Poi aggiunge: «Tutte queste partenze hanno provocato qualche lutto: nei tabarini, in Borsa e in certi salotti di Bucarest che si danno l' aria di costituire "la buona società romena", e che sono quanto di meno buono esiste in Romania. Codesta "buona società" è composta per un buon cinquanta per cento di ebrei, e per l' altro cinquanta per cento di elementi che, per avere studiato a Parigi, sanno all' incirca cos' è la Francia, ma ignorano altrettanto bene cos' è la Romania. I primi sono in liquidazione.

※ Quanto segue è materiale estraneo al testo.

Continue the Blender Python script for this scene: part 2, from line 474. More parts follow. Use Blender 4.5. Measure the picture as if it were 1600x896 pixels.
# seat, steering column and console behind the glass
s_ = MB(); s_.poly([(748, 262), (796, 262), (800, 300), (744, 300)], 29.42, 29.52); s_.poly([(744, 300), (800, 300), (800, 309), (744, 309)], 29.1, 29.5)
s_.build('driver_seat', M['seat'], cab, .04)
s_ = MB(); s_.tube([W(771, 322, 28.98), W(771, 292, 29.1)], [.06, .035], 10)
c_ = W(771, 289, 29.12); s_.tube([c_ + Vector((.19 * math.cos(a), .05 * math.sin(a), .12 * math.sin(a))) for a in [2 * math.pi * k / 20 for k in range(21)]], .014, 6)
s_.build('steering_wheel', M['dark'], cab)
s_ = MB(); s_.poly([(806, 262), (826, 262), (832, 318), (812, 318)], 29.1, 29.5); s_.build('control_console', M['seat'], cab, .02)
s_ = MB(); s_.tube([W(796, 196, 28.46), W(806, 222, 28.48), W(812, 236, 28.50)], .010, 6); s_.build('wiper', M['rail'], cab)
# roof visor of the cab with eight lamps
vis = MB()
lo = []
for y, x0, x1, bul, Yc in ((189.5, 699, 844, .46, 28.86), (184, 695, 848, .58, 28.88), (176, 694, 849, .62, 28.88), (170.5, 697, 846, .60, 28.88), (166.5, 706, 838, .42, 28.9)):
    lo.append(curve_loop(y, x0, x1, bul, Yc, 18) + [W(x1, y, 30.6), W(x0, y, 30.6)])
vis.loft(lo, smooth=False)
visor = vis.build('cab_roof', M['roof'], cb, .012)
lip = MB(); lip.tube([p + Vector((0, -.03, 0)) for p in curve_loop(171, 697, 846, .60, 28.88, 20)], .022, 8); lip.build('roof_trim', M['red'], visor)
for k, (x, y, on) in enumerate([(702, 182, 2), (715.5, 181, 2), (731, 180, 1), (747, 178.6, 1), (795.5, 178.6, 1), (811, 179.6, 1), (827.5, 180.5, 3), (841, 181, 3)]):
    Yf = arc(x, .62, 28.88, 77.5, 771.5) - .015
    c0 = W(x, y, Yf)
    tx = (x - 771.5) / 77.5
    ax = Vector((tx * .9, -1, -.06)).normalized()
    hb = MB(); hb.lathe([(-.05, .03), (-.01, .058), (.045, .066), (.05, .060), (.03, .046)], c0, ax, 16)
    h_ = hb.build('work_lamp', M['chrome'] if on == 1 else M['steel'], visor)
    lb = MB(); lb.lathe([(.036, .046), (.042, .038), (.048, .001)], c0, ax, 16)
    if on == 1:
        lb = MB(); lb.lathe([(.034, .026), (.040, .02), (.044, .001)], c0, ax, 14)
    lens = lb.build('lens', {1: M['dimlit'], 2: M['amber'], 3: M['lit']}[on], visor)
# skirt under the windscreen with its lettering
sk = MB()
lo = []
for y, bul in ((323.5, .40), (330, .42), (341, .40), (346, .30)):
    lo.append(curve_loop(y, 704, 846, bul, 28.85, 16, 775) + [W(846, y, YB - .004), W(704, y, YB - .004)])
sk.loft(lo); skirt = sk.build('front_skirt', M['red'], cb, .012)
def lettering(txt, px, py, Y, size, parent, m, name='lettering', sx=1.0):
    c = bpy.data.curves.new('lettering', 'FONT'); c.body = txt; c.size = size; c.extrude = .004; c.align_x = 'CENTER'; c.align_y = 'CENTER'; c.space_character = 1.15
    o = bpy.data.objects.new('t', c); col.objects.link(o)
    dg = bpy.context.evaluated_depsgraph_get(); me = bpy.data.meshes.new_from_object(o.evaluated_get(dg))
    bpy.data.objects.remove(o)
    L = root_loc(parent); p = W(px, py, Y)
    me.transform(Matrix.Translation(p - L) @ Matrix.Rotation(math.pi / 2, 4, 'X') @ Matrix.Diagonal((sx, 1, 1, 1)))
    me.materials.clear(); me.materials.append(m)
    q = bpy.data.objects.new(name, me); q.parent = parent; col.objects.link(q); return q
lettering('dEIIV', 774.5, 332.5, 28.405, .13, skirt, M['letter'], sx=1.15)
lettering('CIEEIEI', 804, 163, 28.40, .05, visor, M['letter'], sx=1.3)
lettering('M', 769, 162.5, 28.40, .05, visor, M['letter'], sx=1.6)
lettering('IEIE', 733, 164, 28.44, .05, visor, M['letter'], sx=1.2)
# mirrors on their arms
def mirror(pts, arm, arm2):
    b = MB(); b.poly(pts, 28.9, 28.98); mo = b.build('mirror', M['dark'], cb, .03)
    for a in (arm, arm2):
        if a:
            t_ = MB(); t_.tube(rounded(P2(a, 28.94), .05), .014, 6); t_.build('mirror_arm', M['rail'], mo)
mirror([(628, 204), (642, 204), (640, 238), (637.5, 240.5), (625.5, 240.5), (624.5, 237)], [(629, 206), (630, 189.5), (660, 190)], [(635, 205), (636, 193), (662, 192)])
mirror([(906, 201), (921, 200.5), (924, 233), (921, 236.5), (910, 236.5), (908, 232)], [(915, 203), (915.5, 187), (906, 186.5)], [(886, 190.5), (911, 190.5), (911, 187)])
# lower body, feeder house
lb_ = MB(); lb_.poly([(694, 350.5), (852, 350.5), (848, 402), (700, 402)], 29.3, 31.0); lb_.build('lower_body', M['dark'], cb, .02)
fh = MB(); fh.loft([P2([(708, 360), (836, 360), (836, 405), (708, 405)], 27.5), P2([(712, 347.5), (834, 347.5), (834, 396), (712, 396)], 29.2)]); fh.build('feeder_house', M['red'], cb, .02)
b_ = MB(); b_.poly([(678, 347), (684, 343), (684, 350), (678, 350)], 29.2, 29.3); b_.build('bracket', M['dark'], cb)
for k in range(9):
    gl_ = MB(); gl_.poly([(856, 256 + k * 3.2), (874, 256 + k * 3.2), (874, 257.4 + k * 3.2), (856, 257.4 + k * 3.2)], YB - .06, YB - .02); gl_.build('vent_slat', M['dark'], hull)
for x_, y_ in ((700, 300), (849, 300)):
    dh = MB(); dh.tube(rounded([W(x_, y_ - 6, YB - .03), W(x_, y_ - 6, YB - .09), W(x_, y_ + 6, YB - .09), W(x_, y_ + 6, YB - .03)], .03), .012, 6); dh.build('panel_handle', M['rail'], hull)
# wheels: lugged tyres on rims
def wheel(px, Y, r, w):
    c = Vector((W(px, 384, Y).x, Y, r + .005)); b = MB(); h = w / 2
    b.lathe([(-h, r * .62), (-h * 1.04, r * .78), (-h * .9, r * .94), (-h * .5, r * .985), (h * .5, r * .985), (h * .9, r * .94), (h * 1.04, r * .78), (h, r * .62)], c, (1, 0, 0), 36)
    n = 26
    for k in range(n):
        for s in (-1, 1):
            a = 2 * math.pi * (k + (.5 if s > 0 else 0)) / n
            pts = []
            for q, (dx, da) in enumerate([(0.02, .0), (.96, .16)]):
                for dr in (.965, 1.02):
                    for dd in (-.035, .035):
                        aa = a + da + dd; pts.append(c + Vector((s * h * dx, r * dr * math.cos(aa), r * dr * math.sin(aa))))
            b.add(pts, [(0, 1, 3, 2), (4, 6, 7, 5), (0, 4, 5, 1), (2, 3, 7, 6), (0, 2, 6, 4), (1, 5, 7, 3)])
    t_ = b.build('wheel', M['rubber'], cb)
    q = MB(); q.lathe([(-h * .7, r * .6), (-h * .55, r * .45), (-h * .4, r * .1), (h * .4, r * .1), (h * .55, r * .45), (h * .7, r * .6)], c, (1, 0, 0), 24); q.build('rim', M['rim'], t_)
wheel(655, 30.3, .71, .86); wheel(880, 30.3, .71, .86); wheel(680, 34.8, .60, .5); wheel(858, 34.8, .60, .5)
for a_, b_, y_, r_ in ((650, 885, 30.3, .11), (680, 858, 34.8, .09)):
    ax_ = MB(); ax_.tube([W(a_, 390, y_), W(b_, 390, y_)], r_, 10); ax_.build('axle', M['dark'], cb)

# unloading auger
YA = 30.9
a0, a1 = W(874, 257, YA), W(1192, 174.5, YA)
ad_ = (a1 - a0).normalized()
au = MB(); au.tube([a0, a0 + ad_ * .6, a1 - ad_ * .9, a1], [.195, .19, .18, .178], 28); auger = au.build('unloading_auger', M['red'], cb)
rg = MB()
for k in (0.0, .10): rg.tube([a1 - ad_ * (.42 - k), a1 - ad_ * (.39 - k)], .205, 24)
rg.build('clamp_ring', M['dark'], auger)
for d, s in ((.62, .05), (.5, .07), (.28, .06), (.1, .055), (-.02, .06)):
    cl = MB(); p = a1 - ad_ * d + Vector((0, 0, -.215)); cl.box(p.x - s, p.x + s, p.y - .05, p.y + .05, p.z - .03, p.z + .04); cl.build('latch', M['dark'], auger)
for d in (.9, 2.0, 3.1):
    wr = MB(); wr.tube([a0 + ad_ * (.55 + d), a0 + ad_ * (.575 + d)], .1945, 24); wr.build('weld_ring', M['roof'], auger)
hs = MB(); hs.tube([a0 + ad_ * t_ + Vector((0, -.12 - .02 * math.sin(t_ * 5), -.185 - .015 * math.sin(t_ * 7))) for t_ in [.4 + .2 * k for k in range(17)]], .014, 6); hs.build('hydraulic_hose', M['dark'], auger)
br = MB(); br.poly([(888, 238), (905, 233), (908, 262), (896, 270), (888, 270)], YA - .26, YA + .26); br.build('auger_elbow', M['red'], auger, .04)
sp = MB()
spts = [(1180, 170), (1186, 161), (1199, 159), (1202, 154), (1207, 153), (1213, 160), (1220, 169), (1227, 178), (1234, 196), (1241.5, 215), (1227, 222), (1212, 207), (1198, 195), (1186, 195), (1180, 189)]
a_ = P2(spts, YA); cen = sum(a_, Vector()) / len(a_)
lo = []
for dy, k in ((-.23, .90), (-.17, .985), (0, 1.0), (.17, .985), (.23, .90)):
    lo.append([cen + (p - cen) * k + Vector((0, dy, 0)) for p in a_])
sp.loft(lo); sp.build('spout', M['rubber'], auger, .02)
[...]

Una legge, allo studio, sta per sancire l' epurazione del Paese: ma l' epurazione è già cominciata da tempo, da quando cioè si delineò in maniera chiara la disfatta delle Potenze occidentali. Uno dopo l' altro, i pezzi grossi della cricca giudaica presero il largo».
Linguaggio pesante
Poco oltre si legge: «La cricca giudaica, e il codazzo di giornalisti, banchieri e politicanti che la seguivano e se ne nutrivano, aveva due quartieri generali che la ricollegavano alle centrali di Parigi: uno era la loggia massonica ora disciolta, l' altro il blocco finanziario anglo-francese, costituito dalla Banca Commerciale Romena (filiazione della Banque Union Parisienne) e dalla Bank of Romania, la cui sede centrale è a Londra.
Con molta furberia gli ebrei che dominavano questi due organi non vi apparivano: dentro la loggia la facevano da dittatori Argentarianu, Pangal, e qualcuno dice anche il Principe Bibescu, che, avendo sposato una Asquith, parla inglese con accento di Oxford».
Ovviamente, bisogna tenere sempre presente il momento storico in cui questi articoli sono stati scritti. Un periodo della carriera che, probabilmente, Montanelli non gradiva moltissimo ricordare.
In ogni caso, come specificano Gerbi e Liucci, dopo i pezzi su Codreanu, Indro fu finalmente accontentato: nell' ottobre del 1940, la direzione del Corriere della Sera lo richiamò a Milano. Da dove, poche settimane dopo, sarebbe partito alla volta del fronte greco-albanese.